◆ Job
Find the string "part" and gather every line that holds it.

==========

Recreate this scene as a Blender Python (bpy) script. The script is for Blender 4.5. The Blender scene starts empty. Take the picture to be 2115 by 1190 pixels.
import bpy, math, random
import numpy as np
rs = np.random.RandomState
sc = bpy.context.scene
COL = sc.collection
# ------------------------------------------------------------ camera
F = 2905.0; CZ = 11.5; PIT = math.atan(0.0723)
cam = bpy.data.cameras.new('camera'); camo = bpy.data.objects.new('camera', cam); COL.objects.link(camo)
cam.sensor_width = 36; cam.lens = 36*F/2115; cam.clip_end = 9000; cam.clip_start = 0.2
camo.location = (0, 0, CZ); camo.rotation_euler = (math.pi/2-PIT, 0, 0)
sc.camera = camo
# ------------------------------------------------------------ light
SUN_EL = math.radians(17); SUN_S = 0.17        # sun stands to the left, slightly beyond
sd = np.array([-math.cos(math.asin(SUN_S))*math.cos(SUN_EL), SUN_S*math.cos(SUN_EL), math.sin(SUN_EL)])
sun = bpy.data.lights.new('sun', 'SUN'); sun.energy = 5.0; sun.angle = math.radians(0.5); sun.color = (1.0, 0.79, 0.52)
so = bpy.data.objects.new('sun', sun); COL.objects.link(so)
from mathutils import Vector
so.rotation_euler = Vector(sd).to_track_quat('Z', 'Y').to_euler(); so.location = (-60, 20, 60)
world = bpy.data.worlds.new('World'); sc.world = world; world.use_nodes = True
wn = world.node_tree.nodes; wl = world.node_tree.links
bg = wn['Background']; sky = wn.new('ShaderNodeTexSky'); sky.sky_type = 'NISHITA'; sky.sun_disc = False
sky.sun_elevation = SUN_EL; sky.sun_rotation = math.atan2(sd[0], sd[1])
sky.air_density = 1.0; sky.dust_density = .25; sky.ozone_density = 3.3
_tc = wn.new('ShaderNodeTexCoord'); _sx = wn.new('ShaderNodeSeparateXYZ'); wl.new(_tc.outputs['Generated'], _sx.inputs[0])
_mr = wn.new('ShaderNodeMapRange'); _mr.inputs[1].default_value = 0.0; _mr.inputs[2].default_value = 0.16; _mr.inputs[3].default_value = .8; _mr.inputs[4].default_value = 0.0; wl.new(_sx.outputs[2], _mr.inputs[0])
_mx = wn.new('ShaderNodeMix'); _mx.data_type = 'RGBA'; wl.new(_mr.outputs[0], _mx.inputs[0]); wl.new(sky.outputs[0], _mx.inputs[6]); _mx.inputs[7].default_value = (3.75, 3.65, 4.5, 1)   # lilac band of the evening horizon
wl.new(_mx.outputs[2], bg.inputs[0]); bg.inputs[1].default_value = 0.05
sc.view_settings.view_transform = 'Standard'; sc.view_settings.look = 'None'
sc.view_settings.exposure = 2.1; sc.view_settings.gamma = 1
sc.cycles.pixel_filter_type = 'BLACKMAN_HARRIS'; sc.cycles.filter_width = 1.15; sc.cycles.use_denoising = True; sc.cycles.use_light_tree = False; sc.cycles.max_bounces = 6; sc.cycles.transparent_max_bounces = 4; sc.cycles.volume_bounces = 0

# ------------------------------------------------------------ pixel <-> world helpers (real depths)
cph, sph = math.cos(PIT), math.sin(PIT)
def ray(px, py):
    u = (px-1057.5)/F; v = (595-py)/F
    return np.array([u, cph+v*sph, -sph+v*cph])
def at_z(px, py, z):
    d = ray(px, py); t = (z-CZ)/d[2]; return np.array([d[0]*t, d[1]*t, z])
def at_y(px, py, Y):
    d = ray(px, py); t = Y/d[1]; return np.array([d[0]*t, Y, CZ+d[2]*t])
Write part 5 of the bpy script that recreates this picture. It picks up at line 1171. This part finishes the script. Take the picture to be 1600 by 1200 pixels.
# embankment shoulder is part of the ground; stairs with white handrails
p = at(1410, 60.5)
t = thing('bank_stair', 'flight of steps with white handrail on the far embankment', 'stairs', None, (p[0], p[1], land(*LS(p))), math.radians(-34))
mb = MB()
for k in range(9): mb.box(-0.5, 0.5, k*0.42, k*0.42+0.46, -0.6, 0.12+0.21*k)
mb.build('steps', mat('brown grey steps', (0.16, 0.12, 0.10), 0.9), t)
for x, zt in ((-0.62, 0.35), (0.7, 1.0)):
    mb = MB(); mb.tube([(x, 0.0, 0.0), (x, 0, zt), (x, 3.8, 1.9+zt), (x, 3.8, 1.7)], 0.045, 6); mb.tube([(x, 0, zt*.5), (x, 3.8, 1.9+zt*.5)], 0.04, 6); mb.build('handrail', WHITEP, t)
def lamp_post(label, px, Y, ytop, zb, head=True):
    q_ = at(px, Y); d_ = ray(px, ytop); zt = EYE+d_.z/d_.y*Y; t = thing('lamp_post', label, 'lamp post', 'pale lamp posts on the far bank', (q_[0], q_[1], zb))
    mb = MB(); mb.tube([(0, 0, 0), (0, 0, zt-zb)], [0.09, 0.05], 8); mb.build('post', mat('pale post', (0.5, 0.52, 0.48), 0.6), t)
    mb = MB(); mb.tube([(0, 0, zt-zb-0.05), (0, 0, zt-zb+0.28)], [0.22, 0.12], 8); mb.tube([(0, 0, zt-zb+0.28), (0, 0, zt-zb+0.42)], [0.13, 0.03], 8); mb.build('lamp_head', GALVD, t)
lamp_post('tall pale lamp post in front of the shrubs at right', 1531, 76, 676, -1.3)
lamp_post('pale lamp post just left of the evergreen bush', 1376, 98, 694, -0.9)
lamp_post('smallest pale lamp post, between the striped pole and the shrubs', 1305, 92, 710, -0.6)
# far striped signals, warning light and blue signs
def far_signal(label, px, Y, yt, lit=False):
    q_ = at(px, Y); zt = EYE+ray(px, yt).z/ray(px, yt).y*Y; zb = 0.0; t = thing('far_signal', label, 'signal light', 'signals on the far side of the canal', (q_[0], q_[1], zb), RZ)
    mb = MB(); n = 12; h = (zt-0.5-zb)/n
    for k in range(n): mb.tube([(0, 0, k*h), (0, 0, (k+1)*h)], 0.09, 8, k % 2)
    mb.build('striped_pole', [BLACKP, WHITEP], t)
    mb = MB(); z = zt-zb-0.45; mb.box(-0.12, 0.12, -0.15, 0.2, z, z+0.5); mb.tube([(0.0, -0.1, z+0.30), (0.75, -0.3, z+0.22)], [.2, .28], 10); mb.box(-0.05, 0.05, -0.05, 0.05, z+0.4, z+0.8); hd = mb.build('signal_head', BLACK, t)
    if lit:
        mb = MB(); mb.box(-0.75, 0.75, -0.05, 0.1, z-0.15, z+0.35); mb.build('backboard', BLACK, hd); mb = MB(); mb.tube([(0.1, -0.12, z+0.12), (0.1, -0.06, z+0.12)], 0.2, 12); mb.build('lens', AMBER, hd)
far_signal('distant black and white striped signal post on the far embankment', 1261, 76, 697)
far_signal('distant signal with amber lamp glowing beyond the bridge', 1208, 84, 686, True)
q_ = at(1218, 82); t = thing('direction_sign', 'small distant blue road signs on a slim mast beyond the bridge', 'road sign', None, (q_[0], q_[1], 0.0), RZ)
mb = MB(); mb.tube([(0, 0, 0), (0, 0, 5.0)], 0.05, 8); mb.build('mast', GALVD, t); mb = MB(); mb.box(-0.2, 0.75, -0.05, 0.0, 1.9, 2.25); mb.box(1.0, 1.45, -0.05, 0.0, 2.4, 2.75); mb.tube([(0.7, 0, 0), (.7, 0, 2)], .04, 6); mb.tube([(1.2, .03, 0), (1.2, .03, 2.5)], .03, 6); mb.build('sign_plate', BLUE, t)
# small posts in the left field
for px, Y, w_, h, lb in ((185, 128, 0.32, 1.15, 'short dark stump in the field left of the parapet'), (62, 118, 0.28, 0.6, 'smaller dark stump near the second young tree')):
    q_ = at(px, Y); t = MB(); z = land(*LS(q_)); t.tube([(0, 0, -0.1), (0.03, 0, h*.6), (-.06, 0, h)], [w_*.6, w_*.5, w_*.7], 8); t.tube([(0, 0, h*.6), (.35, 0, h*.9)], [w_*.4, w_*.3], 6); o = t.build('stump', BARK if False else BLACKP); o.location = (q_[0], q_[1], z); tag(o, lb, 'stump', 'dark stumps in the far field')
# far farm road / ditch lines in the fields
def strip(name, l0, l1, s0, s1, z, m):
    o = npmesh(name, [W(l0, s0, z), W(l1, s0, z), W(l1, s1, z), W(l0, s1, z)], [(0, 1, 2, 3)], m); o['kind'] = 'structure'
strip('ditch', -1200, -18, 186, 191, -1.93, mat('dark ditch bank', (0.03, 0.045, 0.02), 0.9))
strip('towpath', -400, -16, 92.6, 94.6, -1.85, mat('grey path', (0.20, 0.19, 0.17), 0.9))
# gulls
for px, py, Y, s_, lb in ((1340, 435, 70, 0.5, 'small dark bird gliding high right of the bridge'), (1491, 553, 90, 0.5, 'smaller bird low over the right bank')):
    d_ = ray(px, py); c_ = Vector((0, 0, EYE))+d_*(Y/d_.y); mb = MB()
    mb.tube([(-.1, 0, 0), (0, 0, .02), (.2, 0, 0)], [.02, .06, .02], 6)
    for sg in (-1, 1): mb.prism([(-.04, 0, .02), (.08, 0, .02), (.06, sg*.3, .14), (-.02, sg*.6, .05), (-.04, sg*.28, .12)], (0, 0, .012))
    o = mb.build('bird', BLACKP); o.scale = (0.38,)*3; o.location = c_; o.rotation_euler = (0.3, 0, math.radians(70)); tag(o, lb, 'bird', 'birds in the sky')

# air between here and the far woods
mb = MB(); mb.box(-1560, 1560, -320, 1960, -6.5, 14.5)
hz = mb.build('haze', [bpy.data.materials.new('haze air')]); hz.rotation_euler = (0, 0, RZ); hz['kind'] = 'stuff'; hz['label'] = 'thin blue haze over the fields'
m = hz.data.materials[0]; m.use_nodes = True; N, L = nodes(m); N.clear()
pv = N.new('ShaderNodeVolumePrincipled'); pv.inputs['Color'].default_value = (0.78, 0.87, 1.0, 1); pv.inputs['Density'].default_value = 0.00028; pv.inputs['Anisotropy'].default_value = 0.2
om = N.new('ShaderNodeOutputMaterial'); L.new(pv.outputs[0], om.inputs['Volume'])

==========

◆ Exercise output
Write part 5 of the bpy script that recreates this picture. It picks up at line 1171. This part finishes the script. Take the picture to be 1600 by 1200 pixels.
# embankment shoulder is part of the ground; stairs with white handrails